What the task requires:
Return, exactly as written, the lines from the one containing "Generate a Blender" through the one containing "PI = math.pi", with both ends included.
....
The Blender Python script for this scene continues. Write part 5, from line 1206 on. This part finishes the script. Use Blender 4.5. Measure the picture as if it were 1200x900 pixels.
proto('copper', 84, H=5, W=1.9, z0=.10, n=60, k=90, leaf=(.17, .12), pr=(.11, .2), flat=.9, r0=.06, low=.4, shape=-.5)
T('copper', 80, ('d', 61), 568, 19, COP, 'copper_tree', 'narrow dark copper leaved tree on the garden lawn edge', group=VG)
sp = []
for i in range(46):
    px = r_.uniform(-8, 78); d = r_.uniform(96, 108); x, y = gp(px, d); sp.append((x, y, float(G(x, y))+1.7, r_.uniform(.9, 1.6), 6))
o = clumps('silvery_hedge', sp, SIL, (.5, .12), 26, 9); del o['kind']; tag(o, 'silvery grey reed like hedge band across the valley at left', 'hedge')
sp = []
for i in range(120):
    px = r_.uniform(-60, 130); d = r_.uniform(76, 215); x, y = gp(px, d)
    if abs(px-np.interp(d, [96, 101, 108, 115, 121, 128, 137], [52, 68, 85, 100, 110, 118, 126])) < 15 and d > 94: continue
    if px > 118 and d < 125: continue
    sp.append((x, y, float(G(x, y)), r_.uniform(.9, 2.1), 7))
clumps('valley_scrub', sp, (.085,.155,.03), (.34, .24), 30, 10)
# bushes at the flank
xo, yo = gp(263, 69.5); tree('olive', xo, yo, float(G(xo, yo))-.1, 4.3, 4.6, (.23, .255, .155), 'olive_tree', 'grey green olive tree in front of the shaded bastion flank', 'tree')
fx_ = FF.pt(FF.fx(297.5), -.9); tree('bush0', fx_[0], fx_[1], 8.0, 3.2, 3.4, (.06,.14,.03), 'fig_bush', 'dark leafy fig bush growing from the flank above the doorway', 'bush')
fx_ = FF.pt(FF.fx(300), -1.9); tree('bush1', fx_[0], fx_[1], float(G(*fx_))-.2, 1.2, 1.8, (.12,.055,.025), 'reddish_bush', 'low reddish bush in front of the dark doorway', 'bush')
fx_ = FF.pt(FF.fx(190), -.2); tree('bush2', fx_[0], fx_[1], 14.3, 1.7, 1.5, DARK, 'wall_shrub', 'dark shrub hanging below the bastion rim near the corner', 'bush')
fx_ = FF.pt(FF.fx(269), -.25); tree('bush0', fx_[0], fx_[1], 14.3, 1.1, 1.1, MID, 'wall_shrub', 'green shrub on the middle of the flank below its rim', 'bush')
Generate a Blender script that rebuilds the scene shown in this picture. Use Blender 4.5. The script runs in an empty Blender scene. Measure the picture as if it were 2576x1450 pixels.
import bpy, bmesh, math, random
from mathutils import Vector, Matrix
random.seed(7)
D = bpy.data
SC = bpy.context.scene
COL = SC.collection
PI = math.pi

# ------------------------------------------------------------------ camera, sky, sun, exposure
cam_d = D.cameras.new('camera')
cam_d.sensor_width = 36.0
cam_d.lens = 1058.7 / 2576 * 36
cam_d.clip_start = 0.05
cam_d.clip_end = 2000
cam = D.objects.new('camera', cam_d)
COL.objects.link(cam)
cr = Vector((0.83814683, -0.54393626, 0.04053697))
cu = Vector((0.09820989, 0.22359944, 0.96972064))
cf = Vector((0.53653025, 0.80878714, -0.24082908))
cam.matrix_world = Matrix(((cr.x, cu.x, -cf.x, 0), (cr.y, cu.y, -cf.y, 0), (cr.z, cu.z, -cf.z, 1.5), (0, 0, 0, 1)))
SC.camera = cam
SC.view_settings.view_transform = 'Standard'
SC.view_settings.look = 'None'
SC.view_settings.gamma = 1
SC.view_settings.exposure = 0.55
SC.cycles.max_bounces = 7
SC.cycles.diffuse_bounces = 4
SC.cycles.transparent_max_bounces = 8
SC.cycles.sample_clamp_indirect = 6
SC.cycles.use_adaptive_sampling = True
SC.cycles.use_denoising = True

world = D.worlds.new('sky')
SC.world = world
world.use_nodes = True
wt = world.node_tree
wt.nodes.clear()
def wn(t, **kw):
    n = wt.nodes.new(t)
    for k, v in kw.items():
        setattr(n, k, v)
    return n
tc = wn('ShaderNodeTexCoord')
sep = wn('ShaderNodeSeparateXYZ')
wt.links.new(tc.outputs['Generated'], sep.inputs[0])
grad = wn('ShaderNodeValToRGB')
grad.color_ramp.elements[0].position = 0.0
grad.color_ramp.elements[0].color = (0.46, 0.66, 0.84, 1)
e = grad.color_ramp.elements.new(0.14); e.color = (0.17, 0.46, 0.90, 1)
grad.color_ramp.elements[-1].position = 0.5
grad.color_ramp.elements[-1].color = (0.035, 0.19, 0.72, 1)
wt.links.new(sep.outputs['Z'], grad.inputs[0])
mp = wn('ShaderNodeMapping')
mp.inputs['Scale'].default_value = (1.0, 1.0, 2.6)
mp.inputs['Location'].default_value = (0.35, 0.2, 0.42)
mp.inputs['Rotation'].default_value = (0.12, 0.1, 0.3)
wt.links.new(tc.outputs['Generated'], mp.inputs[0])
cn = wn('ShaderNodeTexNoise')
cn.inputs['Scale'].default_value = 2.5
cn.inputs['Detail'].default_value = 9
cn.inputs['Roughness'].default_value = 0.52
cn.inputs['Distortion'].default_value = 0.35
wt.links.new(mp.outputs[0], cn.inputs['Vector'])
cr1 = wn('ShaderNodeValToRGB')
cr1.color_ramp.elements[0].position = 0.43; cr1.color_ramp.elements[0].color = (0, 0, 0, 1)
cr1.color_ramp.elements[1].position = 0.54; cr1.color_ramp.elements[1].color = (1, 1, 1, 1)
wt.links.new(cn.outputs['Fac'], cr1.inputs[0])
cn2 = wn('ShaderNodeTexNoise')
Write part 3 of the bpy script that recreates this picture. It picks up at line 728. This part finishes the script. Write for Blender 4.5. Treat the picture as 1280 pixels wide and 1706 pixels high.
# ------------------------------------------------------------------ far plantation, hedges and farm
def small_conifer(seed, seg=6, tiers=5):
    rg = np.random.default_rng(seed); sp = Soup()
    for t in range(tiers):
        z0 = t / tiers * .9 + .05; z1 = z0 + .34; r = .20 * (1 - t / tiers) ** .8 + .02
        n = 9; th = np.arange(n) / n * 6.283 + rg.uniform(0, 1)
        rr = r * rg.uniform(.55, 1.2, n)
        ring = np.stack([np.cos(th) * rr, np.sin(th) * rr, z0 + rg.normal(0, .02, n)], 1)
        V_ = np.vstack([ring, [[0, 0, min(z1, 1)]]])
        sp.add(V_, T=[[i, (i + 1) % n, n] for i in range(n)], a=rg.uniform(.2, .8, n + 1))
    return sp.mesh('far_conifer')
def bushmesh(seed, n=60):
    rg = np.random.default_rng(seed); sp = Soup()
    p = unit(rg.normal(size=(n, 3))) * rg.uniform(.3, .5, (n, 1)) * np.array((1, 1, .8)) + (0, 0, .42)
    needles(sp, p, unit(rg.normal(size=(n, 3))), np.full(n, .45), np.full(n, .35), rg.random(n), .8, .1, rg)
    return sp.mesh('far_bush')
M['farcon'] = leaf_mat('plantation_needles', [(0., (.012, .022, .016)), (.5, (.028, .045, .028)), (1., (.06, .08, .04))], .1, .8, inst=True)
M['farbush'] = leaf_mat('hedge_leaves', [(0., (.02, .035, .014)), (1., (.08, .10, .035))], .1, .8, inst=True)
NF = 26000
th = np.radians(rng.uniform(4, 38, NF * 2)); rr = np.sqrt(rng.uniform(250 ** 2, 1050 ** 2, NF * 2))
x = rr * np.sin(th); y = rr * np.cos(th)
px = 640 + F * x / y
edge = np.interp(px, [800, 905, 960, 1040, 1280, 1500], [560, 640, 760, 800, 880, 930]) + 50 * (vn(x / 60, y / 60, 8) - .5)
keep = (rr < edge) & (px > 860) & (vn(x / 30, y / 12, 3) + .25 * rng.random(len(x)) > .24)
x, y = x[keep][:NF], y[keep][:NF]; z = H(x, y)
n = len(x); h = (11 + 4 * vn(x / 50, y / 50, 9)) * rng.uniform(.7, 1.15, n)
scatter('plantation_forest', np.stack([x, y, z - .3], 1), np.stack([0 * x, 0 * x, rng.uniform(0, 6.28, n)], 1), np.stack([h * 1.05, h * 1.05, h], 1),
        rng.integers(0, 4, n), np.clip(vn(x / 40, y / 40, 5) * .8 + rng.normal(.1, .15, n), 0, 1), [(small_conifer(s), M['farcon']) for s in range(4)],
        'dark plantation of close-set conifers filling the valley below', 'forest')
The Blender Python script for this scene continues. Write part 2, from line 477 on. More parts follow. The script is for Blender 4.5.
....
Written reply:
Generate a Blender script that rebuilds the scene shown in this picture. Use Blender 4.5. The script runs in an empty Blender scene. Measure the picture as if it were 2576x1450 pixels.
import bpy, bmesh, math, random
from mathutils import Vector, Matrix
random.seed(7)
D = bpy.data
SC = bpy.context.scene
COL = SC.collection
PI = math.pi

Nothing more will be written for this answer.